What is asked:
Below is a set of records; restate each one word for word.

[start Dataset excerpts]

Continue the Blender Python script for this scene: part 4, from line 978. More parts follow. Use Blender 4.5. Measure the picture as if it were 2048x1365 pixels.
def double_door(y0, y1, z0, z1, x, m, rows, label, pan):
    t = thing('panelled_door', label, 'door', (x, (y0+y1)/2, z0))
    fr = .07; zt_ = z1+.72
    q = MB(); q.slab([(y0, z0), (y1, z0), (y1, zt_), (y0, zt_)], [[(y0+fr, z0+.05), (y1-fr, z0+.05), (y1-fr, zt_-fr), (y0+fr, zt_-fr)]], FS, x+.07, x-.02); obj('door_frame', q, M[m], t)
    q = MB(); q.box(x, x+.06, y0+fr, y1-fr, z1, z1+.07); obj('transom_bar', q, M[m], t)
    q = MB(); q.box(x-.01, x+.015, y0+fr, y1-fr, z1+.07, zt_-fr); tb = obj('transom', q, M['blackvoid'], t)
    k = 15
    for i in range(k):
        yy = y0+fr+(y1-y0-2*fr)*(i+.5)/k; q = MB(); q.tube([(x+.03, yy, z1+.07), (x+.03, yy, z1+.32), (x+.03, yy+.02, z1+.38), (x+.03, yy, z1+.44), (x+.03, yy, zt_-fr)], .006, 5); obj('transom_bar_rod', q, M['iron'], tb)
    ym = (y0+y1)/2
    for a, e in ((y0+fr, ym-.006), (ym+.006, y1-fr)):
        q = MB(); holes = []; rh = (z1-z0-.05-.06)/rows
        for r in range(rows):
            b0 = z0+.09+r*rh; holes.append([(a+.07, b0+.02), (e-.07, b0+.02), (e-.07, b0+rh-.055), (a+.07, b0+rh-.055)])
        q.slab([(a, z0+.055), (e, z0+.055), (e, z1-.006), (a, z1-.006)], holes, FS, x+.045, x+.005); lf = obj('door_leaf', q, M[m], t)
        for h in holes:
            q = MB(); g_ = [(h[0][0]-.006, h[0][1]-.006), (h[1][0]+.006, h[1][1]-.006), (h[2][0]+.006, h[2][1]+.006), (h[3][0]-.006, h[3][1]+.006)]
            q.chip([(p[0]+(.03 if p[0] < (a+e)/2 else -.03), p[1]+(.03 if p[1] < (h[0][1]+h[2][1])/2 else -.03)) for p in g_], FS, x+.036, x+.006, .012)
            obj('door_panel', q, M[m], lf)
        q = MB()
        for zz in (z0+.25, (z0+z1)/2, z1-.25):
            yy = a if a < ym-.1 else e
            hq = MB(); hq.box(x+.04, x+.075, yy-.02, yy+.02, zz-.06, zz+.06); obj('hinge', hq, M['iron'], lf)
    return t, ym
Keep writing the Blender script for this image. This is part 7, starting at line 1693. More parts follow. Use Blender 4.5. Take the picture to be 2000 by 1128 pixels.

[end Dataset excerpts]

Reply to the exercise:
Continue the Blender Python script for this scene: part 4, from line 978. More parts follow. Use Blender 4.5. Measure the picture as if it were 2048x1365 pixels.
def double_door(y0, y1, z0, z1, x, m, rows, label, pan):
    t = thing('panelled_door', label, 'door', (x, (y0+y1)/2, z0))
    fr = .07; zt_ = z1+.72
    q = MB(); q.slab([(y0, z0), (y1, z0), (y1, zt_), (y0, zt_)], [[(y0+fr, z0+.05), (y1-fr, z0+.05), (y1-fr, zt_-fr), (y0+fr, zt_-fr)]], FS, x+.07, x-.02); obj('door_frame', q, M[m], t)
    q = MB(); q.box(x, x+.06, y0+fr, y1-fr, z1, z1+.07); obj('transom_bar', q, M[m], t)
    q = MB(); q.box(x-.01, x+.015, y0+fr, y1-fr, z1+.07, zt_-fr); tb = obj('transom', q, M['blackvoid'], t)
    k = 15
    for i in range(k):
        yy = y0+fr+(y1-y0-2*fr)*(i+.5)/k; q = MB(); q.tube([(x+.03, yy, z1+.07), (x+.03, yy, z1+.32), (x+.03, yy+.02, z1+.38), (x+.03, yy, z1+.44), (x+.03, yy, zt_-fr)], .006, 5); obj('transom_bar_rod', q, M['iron'], tb)
    ym = (y0+y1)/2
    for a, e in ((y0+fr, ym-.006), (ym+.006, y1-fr)):
        q = MB(); holes = []; rh = (z1-z0-.05-.06)/rows
        for r in range(rows):
            b0 = z0+.09+r*rh; holes.append([(a+.07, b0+.02), (e-.07, b0+.02), (e-.07, b0+rh-.055), (a+.07, b0+rh-.055)])
        q.slab([(a, z0+.055), (e, z0+.055), (e, z1-.006), (a, z1-.006)], holes, FS, x+.045, x+.005); lf = obj('door_leaf', q, M[m], t)
        for h in holes:
            q = MB(); g_ = [(h[0][0]-.006, h[0][1]-.006), (h[1][0]+.006, h[1][1]-.006), (h[2][0]+.006, h[2][1]+.006), (h[3][0]-.006, h[3][1]+.006)]
            q.chip([(p[0]+(.03 if p[0] < (a+e)/2 else -.03), p[1]+(.03 if p[1] < (h[0][1]+h[2][1])/2 else -.03)) for p in g_], FS, x+.036, x+.006, .012)
            obj('door_panel', q, M[m], lf)
        q = MB()
        for zz in (z0+.25, (z0+z1)/2, z1-.25):
            yy = a if a < ym-.1 else e
            hq = MB(); hq.box(x+.04, x+.075, yy-.02, yy+.02, zz-.06, zz+.06); obj('hinge', hq, M['iron'], lf)
    return t, ym
Keep writing the Blender script for this image. This is part 7, starting at line 1693. More parts follow. Use Blender 4.5. Take the picture to be 2000 by 1128 pixels.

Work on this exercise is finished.